Always approach your horse from his front in a diagonal pattern so that he sees you coming. If you approach in a straight line directly in front of his nose he may not be able to see you as well (remember that unlike ours, horses' eyes are set to the side and monocular). Never approach a horse from the rear as he can startle easily and has plenty of room to send a devastating kick your way.

Telegraph your movements and intentions slowly and methodically so that you do not catch your horse by surprise. If you want to lift his front leg then slowly trace your hand down the length of his leg, don't just snatch his ankle. If you want to grab his tail you would trace your hand along the length of his back, up his rear thigh and finally grab his tail.

Try not to position yourself directly in front or directly to the rear of a horse as both positions are easy strike zones. If you wish to brush a horse's tail, for example, stand parallel to his rear haunch and draw his tail to you. The safest place near a horse is parallel to his shoulder or haunch. In this position a horse's ability to kick you is effectively neutered.

This is important to remember if you ever find yourself in an enclosed space with a violent horse, and I'll provide a personal example to illustrate. A new horse arrived at the barn, a mare in foal. I took the mare to her stall without a problem and left to get some hay. I entered her stall, tossed her a flake of hay and before I could blink she snapped.

She fired off a series of kicks that slammed into the stall wall, and because I was in the corner opposite to the stall door she had me exactly where she wanted. Rather than try and get away from her, thereby giving her the potential leverage to spin and really nail me good, I leapt right up against her rear haunch, made my way up the length of her body and finally jumped out the stall door when an opening presented itself.

During the quick exchange she was circled in an attempt to catch me with her rear feet, but because I placed myself against her body, each time she circled her rear I could follow along and lessen the danger to me. Had I tried to hug the wall to get away I would have inadvertently given her the range and leverage she needed to hit me, but since I was right up against her side she could not effectively kick me.

Of course Lady Luck was still smiling upon me that day since had the first kick not missed me I could very well have been killed right there. That good old girl left a series of hoof marks imbedded along the length of the thick wooden wall!

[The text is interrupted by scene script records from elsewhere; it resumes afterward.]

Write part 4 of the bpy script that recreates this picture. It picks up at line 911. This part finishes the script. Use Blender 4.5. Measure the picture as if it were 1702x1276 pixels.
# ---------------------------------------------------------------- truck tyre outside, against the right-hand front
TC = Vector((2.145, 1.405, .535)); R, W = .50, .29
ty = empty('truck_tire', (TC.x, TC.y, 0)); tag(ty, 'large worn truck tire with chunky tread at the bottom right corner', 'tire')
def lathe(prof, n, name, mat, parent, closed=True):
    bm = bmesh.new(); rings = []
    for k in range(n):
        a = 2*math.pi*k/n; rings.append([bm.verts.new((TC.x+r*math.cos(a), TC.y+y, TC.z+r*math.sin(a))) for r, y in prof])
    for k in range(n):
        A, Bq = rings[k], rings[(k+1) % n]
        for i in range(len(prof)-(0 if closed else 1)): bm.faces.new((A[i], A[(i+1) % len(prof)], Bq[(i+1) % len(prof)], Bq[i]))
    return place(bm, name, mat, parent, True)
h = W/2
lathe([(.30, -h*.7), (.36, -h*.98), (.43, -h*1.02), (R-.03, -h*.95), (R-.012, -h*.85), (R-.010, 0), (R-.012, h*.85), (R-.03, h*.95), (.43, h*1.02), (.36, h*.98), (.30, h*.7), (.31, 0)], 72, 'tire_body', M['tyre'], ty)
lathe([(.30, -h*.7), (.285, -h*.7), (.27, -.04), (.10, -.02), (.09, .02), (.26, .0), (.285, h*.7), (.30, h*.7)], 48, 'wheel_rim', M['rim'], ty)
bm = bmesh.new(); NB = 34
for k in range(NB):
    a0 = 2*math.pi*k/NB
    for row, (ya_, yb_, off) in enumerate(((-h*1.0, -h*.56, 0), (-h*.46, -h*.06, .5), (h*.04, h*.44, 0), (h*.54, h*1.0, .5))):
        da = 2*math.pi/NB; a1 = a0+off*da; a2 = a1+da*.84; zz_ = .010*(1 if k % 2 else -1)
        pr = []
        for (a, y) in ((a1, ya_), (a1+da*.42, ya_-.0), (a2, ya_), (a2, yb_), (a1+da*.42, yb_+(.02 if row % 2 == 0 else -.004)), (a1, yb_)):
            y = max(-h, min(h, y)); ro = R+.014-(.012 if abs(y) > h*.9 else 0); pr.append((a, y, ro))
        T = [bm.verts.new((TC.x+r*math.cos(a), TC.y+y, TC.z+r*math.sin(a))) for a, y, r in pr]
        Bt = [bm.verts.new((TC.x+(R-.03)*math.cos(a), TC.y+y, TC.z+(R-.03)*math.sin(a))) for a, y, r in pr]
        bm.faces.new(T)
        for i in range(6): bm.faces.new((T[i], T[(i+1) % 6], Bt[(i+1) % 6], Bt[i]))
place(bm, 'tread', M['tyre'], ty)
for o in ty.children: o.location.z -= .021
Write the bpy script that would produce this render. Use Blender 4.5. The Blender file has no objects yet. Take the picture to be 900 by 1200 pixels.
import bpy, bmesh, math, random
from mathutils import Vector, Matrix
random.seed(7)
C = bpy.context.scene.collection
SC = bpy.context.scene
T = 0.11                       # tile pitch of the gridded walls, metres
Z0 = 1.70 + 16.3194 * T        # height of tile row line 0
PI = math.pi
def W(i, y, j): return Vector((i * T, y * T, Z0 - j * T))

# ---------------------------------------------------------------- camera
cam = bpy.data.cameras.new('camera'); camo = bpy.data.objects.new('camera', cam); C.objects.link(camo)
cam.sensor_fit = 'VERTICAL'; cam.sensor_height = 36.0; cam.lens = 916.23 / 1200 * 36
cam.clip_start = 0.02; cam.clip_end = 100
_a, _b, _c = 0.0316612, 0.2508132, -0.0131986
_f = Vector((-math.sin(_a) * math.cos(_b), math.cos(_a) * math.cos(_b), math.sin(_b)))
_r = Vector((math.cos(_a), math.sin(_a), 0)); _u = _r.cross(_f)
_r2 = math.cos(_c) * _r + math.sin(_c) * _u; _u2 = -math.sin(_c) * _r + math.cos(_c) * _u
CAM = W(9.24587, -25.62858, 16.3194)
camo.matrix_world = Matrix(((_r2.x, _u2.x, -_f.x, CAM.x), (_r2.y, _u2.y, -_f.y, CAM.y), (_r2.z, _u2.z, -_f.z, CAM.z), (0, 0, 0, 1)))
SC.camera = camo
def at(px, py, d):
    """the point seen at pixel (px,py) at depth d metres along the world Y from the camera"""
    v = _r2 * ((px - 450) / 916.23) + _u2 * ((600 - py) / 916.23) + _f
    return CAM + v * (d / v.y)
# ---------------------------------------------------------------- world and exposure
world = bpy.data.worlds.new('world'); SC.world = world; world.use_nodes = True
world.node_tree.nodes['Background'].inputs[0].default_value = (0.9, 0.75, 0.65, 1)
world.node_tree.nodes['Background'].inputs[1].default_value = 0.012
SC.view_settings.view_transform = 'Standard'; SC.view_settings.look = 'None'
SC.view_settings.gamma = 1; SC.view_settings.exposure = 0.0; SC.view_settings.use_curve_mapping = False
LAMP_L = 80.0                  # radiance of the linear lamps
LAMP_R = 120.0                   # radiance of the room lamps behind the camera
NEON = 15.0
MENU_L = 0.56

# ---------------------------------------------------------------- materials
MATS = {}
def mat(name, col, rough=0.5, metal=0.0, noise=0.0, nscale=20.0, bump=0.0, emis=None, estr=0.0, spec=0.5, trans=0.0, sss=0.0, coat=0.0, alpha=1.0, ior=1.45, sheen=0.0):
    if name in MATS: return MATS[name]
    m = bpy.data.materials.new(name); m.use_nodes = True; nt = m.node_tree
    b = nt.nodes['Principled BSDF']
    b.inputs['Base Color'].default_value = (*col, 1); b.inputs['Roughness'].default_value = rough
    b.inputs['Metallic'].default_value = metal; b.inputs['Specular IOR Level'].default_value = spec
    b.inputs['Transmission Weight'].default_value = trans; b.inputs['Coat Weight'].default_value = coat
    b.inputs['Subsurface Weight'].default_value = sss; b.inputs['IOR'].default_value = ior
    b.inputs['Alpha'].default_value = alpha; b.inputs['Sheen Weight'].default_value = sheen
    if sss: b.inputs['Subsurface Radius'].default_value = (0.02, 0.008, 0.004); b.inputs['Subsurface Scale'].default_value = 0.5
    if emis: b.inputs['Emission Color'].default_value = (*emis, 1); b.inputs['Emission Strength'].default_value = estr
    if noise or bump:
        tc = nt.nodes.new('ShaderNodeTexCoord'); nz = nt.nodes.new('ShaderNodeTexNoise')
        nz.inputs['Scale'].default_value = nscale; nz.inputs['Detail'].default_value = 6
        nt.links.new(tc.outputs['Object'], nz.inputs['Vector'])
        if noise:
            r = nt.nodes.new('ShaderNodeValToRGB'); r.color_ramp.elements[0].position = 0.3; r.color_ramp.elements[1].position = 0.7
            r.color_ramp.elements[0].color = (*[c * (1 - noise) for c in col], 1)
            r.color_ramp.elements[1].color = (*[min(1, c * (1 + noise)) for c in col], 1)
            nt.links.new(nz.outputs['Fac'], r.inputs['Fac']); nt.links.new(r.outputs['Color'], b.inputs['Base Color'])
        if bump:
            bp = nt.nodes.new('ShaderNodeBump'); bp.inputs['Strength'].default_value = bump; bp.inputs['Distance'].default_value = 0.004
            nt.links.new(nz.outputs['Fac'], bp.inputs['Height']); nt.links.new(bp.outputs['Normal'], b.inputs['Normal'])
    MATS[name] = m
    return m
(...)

I should emphasize that the above tip is for times when you are in an enclosed space or you must be near your horse to groom him, etc. Had this occurred in a paddock or an area where I could have leapt backwards out of range, you can bet that's exactly what I would have done!

The above example presented two safety tips, one that I followed (stay close to the shoulders or haunches when in close quarters to minimize chances of getting kicked) and one that I accidentally neglected! Care to guess what the neglected rule was?

Know Your Horse!

Since the horse came from a seller I purchased many horses from previously, and not only was the seller a friend but also a woman who dealt with remarkably calm and wonderful stock, I let my guard down. I assumed the horse would be as docile as my past ones and put myself in a position where I couldn't make a hasty exit should the horse not respond to me kindly. Having had no experience with this horse I should have been far more cautious and left myself with enough room to maneuver in case things turned sour.

As a side note, the above example should not vilify the horse because I don't blame her for her actions… the incident shocked us all! I later discovered the horse was significantly abused and nearly starved to death by her ex-owner, who happened to be a guy. So whereas the mare was passable with women, she really had it out for men. Lucky me! In addition since she was starved in the past she learned to fight to "protect" her food, so once I had tossed her a flake of hay her survival instincts kicked in.

Try to develop a relationship with your horse before you lower your guard around him/her. Following this horse safety tip could have prevented the above scenario for me, and hopefully it can stop you from ever finding yourself in any similar circumstance.